Miami coach Jim Larranaga credits late Jack Curran for his career
![Miami head Jim Larranaga talks to his team during practice...](/_next/image?url=https%3A%2F%2Fcdn.newsday.com%2Fimage-service%2Fversion%2Fc%3ANmI4N2RmNDAtZWI0ZC00%3ANDAtZWI0ZC00NGIyMjA2%2Flarranaga-cropped.jpg%3Ff%3DLandscape%2B16%253A9%26w%3D770%26q%3D1&w=1920&q=80)
Miami head Jim Larranaga talks to his team during practice for a second-round game of the NCAA Tournament in Austin, Texas. (March 21, 2013) Credit: AP
WASHINGTON -- Being right in the thick of preparing his team for the NCAA Tournament was no excuse, Jim Larranaga realized. The Miami coach simply had to fly to New York last Tuesday to attend the wake of his high school coach Jack Curran. Without Curran, Larranaga figures, he wouldn't be in Miami, the tournament or the business at all.
Curran, the late basketball and baseball coach at Archbishop Molloy High School in Queens, always was worth going out of his way for. "He recruited me in 1963. I accepted the scholarship and the 1.5-hour ride out to Molloy, in each direction," said the 63-year-old coach who was born in the Bronx.
"I passed St. Helena's, which would have been my natural stop, in the first 15 minutes, went over the Whitestone Bridge and out to Flushing, Queens and Jamaica. And it was the best decision of my life," said the man who will coach the Atlantic Coast Conference champion Hurricanes against Marquette here Thursday night in an East Regional Sweet 16 game.
Those years with Curran, including a few days when the coach gave his star player a ride home, allowed Larranaga, in his words, "an opportunity to spend time with the man who I wanted to be just like."
Miami's players are not allowed to curse during practice, the way Curran's players weren't. They are taught a certain way to tie the laces on their sneakers, as the Molloy players always were. They also learn from a one-of-a-kind character, as Larranaga did in high school.
"To them I'm kind of wacky, you know? I say a lot of things to them and initially they don't understand," he said Wednesday.
Larranaga never will have the longevity or iconic status as did Curran, who was still an active coach at the time of his death two weeks ago. It is enough that his career, which featured a trip to the Final Four with mid-major George Mason and the revival of Miami's basketball program, is a tribute to Curran (who left Larranaga's wedding for a trip to Davidson, where he recommended his former player for the assistant coaching job that began his career).

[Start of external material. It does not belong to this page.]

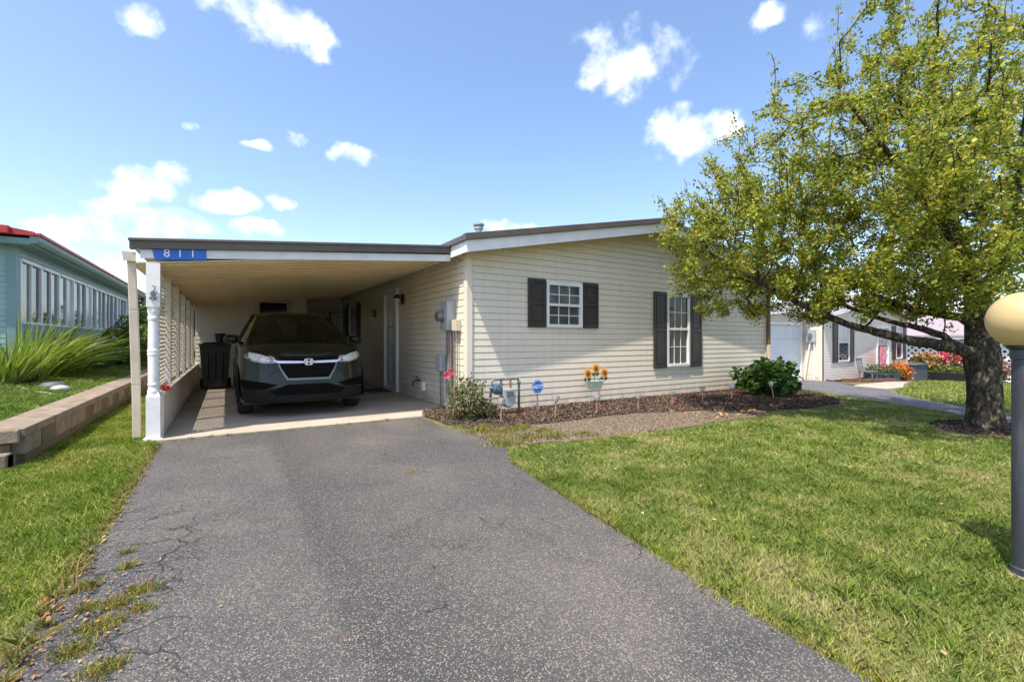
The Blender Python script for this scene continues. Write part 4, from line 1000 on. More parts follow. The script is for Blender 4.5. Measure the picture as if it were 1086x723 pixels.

It also says much about Larranaga, the 2013 Henry Iba Award winner as national coach of the year.
"He was a senior when I was a sophomore. He was the best player on the team, a great guy," said Long Islander Kevin Joyce, who went on from Molloy to star at South Carolina, captain the 1972 U.S. Olympic team and play pro ball.
Fordham coach Tom Pecora, whose Hofstra teams beat George Mason twice right before the Final Four, said Larranaga didn't stop with that great run in 2006. George Mason built on that season, then at Miami the coach recruited Shane Larkin. "He was the missing piece," Pecora said. "I don't know that there's a better point guard in the tournament, in terms of reading what his team needs."
Miami will not have top rebounder Reggie Johnson, who has a knee injury. That will hurt, but Larranaga has dealt with absence before. At George Mason, the coach suspended point guard Tony Skinn for the start of the 2006 NCAA Tournament for having punched Hofstra's Loren Stokes. It was a potential season killer, but Larranaga wanted to do what was right because that's how he was taught by Curran.
"The last time we had a basketball conversation was after my Miami team lost to Duke by three at Cameron Indoor Stadium. He said, 'Larry, I watched your Duke game. You guys don't play any defense,' " he said, imitating Curran's gravelly voice. "I laughed with him the whole time I was on the phone with him.
"He was just an incredible human being, and he meant a lot to me."